De zee herontdekken in Gent - 3 -

 In dit afsluitend bericht over de expositie van foto's van Stephan Vanfleteren in dialoog met marine-schilderijen wil ik stilstaan bij enkele begeleidende teksten. De informatiepanelen over de tentoonstelling Transcripts of a sea (nog tot 4 januari) worden aangevuld met quotes van bekende personen over de zee. De veelvormigheid van de zee, haar vele gedaanten en kleuren, de grote verscheidenheid aan emotionele impact op mensen komen in deze citaten enigszins tot hun recht.
"De zee is geen landschap,
  het is de ervaring van de eeuwigheid." (Thomas Mann 1875-1955)

"Hoe ongepast is het om deze planeet
  Aarde te noemen, terwijl het overduidelijk
  Oceaan is." (Arthur C. Clarke  1917-2008)

De Spaanse dichteres Concha Méndez (1898-1986) hoorde bij de zogenaamde generatie van '27 samen met de bij ons meer bekende Federico Garcia Lorca. Zij vluchtte met haar man en kinderen voor de Spaanse burgeroorlog naar Londen en dan Parijs. In 1939 gingen ze naar Cuba om zich vanaf 1944 definitief in Mexico te vestigen. 
Hier een van haar vele gedichten over de zee, geschreven in Havana...

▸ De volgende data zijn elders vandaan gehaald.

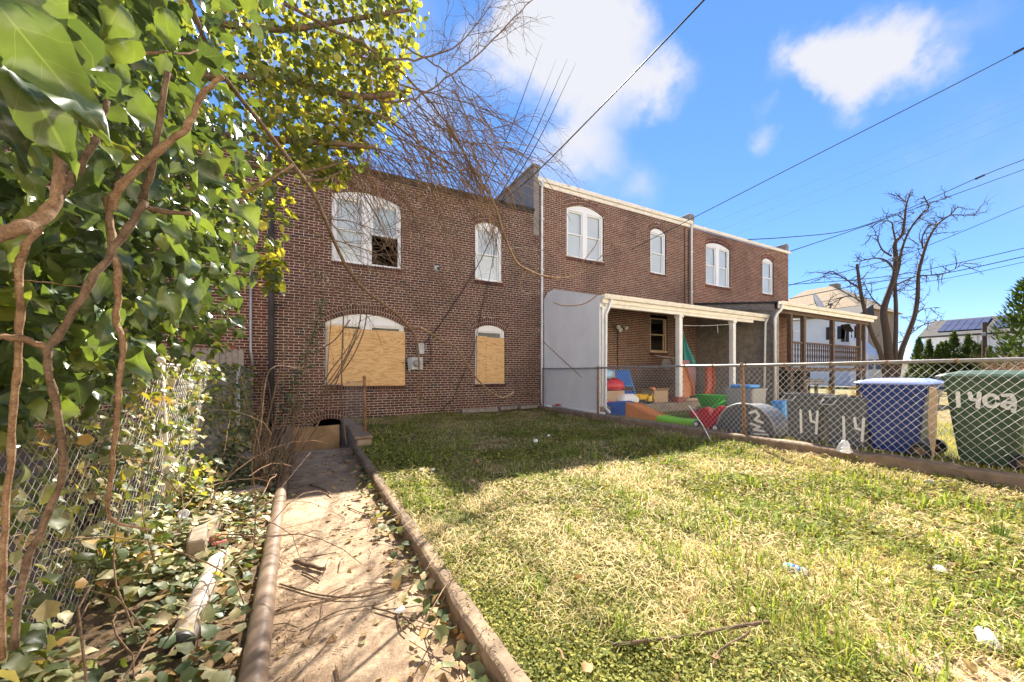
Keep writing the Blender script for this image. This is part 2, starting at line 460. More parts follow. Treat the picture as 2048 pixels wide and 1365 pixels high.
def leaf_mat(name, stops, trans=.42, rough=.36, veins=True, tcol=(1.25, 1.35, .35), spec=.5):
    k = NT(name); r = k.rnd()
    col = k.ramp(r, stops)
    p = k.pos(False)
    col = k.mix(.5, col, k.ramp(k.noise(p, 35, 3), [(.3, (.72, .75, .7)), (.7, (1.1, 1.1, 1.0))]), 'MULTIPLY')
    if veins:
        uv = k.n('ShaderNodeSeparateXYZ'); k.l(k.n('ShaderNodeUVMap').outputs[0], uv.inputs[0])
        au = k.math('ABSOLUTE', k.math('SUBTRACT', uv.outputs[0], .5))
        mid = k.math('LESS_THAN', au, .008)
        fr = k.math('PINGPONG', k.math('SUBTRACT', k.math('MULTIPLY', uv.outputs[1], 5.0), k.math('MULTIPLY', au, 5.2)), .5)
        side = k.math('LESS_THAN', fr, .018)
        v = k.math('MAXIMUM', mid, k.math('MULTIPLY', side, .7))
        col = k.mix(k.math('MULTIPLY', v, .3), col, (.26, .32, .15))
    pr = k.bsdf(col, rough, 0, k.bump(k.noise(p, 70, 3), .15, .003), spec)
    tl = k.n('ShaderNodeBsdfTranslucent'); k.l(k.mix(1.0, col, tcol, 'MULTIPLY'), tl.inputs['Color'])
    mx = k.n('ShaderNodeMixShader'); mx.inputs[0].default_value = trans; k.l(pr, mx.inputs[1]); k.l(tl.outputs[0], mx.inputs[2])
    return k.done(mx.outputs[0])
M['ivy'] = leaf_mat('ivy_leaf', [(0, (.055, .085, .045)), (.35, (.080, .122, .050)), (.6, (.105, .155, .055)), (.82, (.15, .20, .055)), (.97, (.18, .22, .05)), (1, (.24, .25, .055))], .35, .3, True, (1.6, 1.5, .5), .75)
M['ivy_far'] = leaf_mat('ivy_leaf_young', [(0, (.075, .10, .04)), (.35, (.12, .15, .05)), (.65, (.20, .22, .055)), (.85, (.34, .32, .06)), (1, (.48, .41, .07))], .5, veins=False, tcol=(1.5, 1.4, .45))
M['ivy_low'] = leaf_mat('ivy_leaf_dry', [(0, (.07, .10, .04)), (.25, (.12, .15, .055)), (.5, (.22, .23, .10)), (.72, (.40, .35, .18)), (.9, (.50, .39, .22)), (1, (.48, .27, .08))], .3, rough=.5, veins=False)
M['litter'] = leaf_mat('dry_leaf', [(0, (.20, .12, .06)), (.4, (.36, .23, .12)), (.7, (.48, .35, .19)), (.9, (.30, .28, .12)), (1, (.42, .17, .06))], .2, rough=.8, veins=False, tcol=(1, .9, .6), spec=.2)


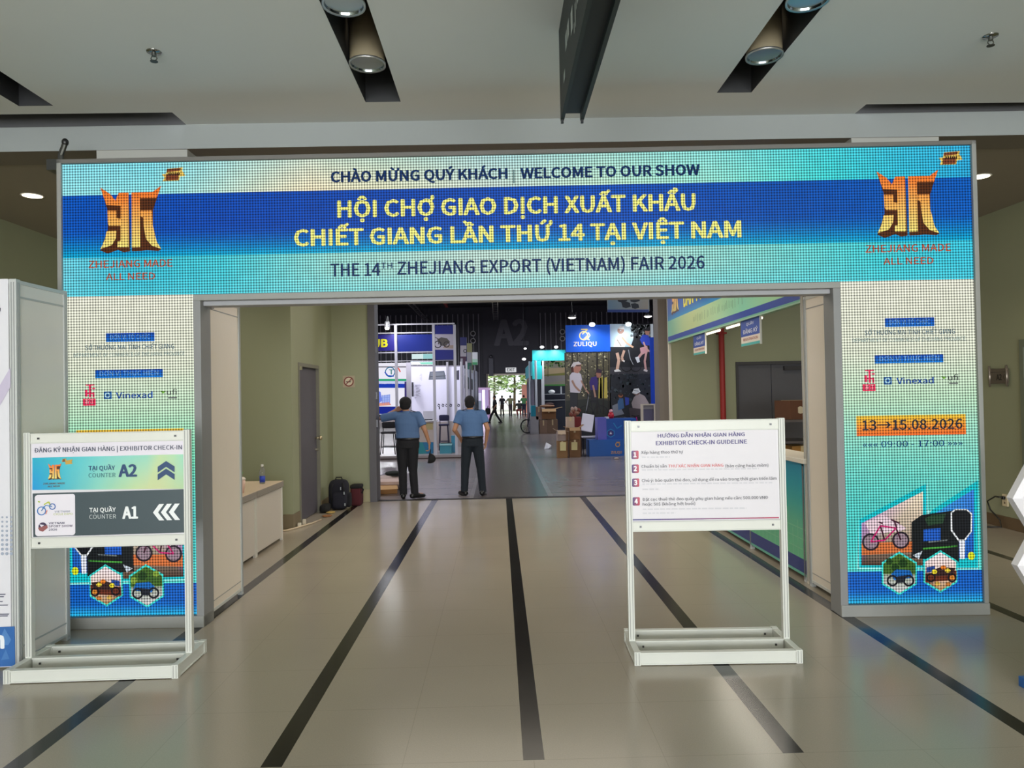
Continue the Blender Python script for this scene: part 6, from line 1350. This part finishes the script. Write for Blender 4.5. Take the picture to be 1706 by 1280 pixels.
# guard resting an elbow on the door jamb, cap in the other hand
J = dict(head=V(-.02, .01, 1.555), neck=V(-.01, 0, 1.425), chest=V(0, 0, 1.24), hip=V(.01, 0, .95),
  SL=V(-.185, .0, 1.375), EL=V(-.425, .06, 1.33), WL=V(-.215, .17, 1.45), DL=V(.9, .1, .25), TL=V(-.1, -.4, .9), NL=V(.2, -.9, -.1), CL=.5,
  SR=V(.185, -.01, 1.37), ER=V(.30, -.04, 1.12), WR=V(.362, .02, .90), DR=V(.03, .03, -1), TR=V(0, 1, .05), NR=V(-1, 0, 0), CR=1.1,
  HL=V(-.085, 0, .86), KL=V(-.085, .01, .47), AL=V(-.075, -.02, .09), T2L=V(-.1, 1, 0), HR=V(.085, 0, .86), KR=V(.085, .01, .47), AR=V(.115, -.02, .09), T2R=V(.8, .6, 0))
G1 = (-1.535, 12.27, .004)
person('person in blue uniform shirt leaning an elbow on the door jamb, dark cap in hand', G1, J, (80, 108, 150), (24, 24, 30), 'uniformed guards seen from behind', wd=1.12, hk=1.2, sleeve=(1.0, .7))
J2 = dict(head=V(-.03, .01, 1.56), neck=V(-.02, 0, 1.43), chest=V(-.005, 0, 1.24), hip=V(.01, 0, .95),
  SL=V(-.195, 0, 1.38), EL=V(-.29, -.06, 1.11), WL=V(-.205, .10, .96), DL=V(.45, .5, -.7), TL=V(.5, .3, .7), NL=V(.3, -.9, -.3), CL=.5,
  SR=V(.18, 0, 1.38), ER=V(.265, -.05, 1.12), WR=V(.235, .06, .90), DR=V(-.15, .25, -.95), TR=V(-.2, .95, .2), NR=V(-.95, -.2, 0), CR=.7,
  HL=V(-.085, 0, .86), KL=V(-.125, .02, .47), AL=V(-.145, -.01, .09), T2L=V(-.5, .9, 0), HR=V(.09, 0, .86), KR=V(.135, .02, .47), AR=V(.165, -.01, .09), T2R=V(.25, 1, 0))
person('person in blue uniform shirt with dark epaulettes standing legs apart, hands at the pockets', (-.47, 12.5, 0), J2, (82, 114, 160), (24, 32, 42), 'uniformed guards seen from behind', wd=1.05, hk=1.05)
t = thing('baseball_cap', 'dark cap hanging from the hand of the guard at the jamb', 'cap', (G1[0]+.36, G1[1]+.03, .52))
cO = Vector((G1[0]+.35, G1[1]+.04, .655)); R = Matrix.Rotation(radians(105), 3, 'Y') @ Matrix.Rotation(.2, 3, 'Z')
b = MB(); prof = [(.085*cos(pi/2*k/8), .115*sin(pi/2*k/8)) for k in range(9)]; b.lathe([(max(r, .001), z) for r, z in prof], cO, FABRIC, (26, 26, 30), 22, R); b.lathe([(.080, 0), (.05, .06), (.001, .09)], cO, FABRIC, (18, 18, 20), 22, R); b.build('crown', t, smooth=True)
b = MB(); vs = []
for k in range(13):
    a = -pi/2.4+2*pi/2.4*k/12
    for r in (.08, .15): vs += [cO + R @ V(-r*cos(a)*1.05, r*sin(a)*.75, -.008*(r > .1)), cO + R @ V(-r*cos(a)*1.05, r*sin(a)*.75, .006-.008*(r > .1))]
fs = []
for k in range(12):
    i, j = k*4, k*4+4; fs += [(i, j, j+2, i+2), (i+1, i+3, j+3, j+1), (i+2, j+2, j+3, i+3)]
b.mesh(vs, fs, FABRIC, (24, 24, 28)); b.build('brim', t)
# small far figures
def simple(walk=0.0, arms=.1, lean=0.0):
    return dict(head=V(0, .02+lean, 1.56), neck=V(0, lean*.8, 1.43), chest=V(0, lean*.5, 1.24), hip=V(0, 0, .95),
      SL=V(-.18, lean*.7, 1.38), EL=V(-.23-arms, -.04, 1.12), WL=V(-.2-arms*.4, .08, .92), DL=V(0, .2, -1), TL=V(0, 1, 0), NL=V(1, 0, 0), SR=V(.18, lean*.7, 1.38), ER=V(.23+arms, -.02, 1.12), WR=V(.2+arms*.4, .12, .95), DR=V(0, .3, -1), TR=V(0, 1, 0), NR=V(-1, 0, 0),
      HL=V(-.085, 0, .86), KL=V(-.09, walk*.22+.02, .48), AL=V(-.09, walk*.36, .09+abs(walk)*.03), T2L=V(0, 1, 0), HR=V(.085, 0, .86), KR=V(.09, -walk*.14+.02, .48), AR=V(.09, -walk*.40, .09), T2R=V(0, 1, 0))
g = 'people near the far exit'
person('person in black clothes striding across the aisle with a bag, nearest of the far group', (-.28, 45.2, 0), simple(1.0, .08), (26, 26, 32), (22, 22, 26), g, rotz=pi/2+.2, vox=.02, sleeve=.95)
person('person in dark shirt and bare calves standing in the doorway light', (.24, 62, 0), simple(.2, .1), (40, 36, 46), (60, 50, 50), g, rotz=.6, vox=.02)
person('person in khaki shirt and dark trousers standing before the bright doorway centre', (.9, 60, 0), simple(.1, .16), (118, 120, 88), (70, 60, 66), g, rotz=-.4, vox=.02)
person('person in green top standing at the doorway beside the gate pillar', (2.0, 60, 0), simple(.15, .12), (70, 120, 76), (34, 40, 60), g, rotz=.3, vox=.02)
JC = dict(head=V(0, .15, 1.16), neck=V(0, .1, 1.03), chest=V(0, .03, .86), hip=V(0, -.1, .56), SL=V(-.18, .08, .98), EL=V(-.24, .22, .76), WL=V(-.14, .42, .66), DL=V(.2, .8, -.2), TL=V(0, 0, 1), NL=V(0, 0, -1), SR=V(.18, .08, .98), ER=V(.24, .22, .76), WR=V(.14, .42, .66), DR=V(-.2, .8, -.2), TR=V(0, 0, 1), NR=V(0, 0, -1),
  HL=V(-.09, -.08, .50), KL=V(-.14, .30, .48), AL=V(-.12, .1, .09), T2L=V(0, 1, 0), HR=V(.09, -.08, .5), KR=V(.14, .30, .48), AR=V(.12, .1, .09), T2R=V(0, 1, 0))
person('person crouching in dark top and red trousers before the doorway', (1.6, 59.0, 0), JC, (30, 34, 34), (120, 40, 44), g, rotz=.2, vox=.02)
t = thing('travel_bag', 'dark travel bag carried by the striding person in black', 'bag', (-.72, 45.3, .55)); b = MB(); rbox(b, (-.72, 45.3, .72), (.16, .3, .2), FABRIC, (30, 28, 34), 4); b.build('bag_body', t, smooth=True)
b = MB(); b.tube([(-.72, 45.15, .9), (-.69, 45.3, 1.05), (-.72, 45.45, .9)], .02, FABRIC, (20, 20, 22), 6); b.build('handle', t)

VROEGER GING IK NAAR ZEE...

(Stephan Vanfleteren : Transcripts of the Sea - eigen foto)
Vroeger ging ik naar zee
en mijn hart begon
te zingen in mijn borst.

En toen ik de zee niet zag
had ik genoeg aan de aarde
om mijn blijdschap te uiten.
En soms was het de hemel,

of een lied, of twee ogen
die me van de grond optilden.

Als ik nu naar de zee kijk,
hoor ik mijn hart
en ik begin te huilen.
(uit : Concha Méndez in : Poëziekrant 2025, nr.5)

In dit vers klinkt door hoe de zee voor ontheemden tegelijk een  toevluchtsoord is én een plek van pijn en confrontatie met een ontvluchtte, verloren of gedroomde thuis.

De Libanese dichter Kahlil Gibran (1886-1931) wordt in de expo geciteerd met deze quote :
"Er wordt gezegd dat een rivier beeft
  van angst voor zij in zee vloeit.
  Niet omdat ze verdwijnt in de oceaan,
  wel omdat ze de oceaan wordt."

En een laatste korte zin waarbij géén auteur stond vermeld, 
waardoor ik vermoed dat het een gezegde is van Vanfleteren zelf...?

"Aan zee zijn we allemaal weeskinderen."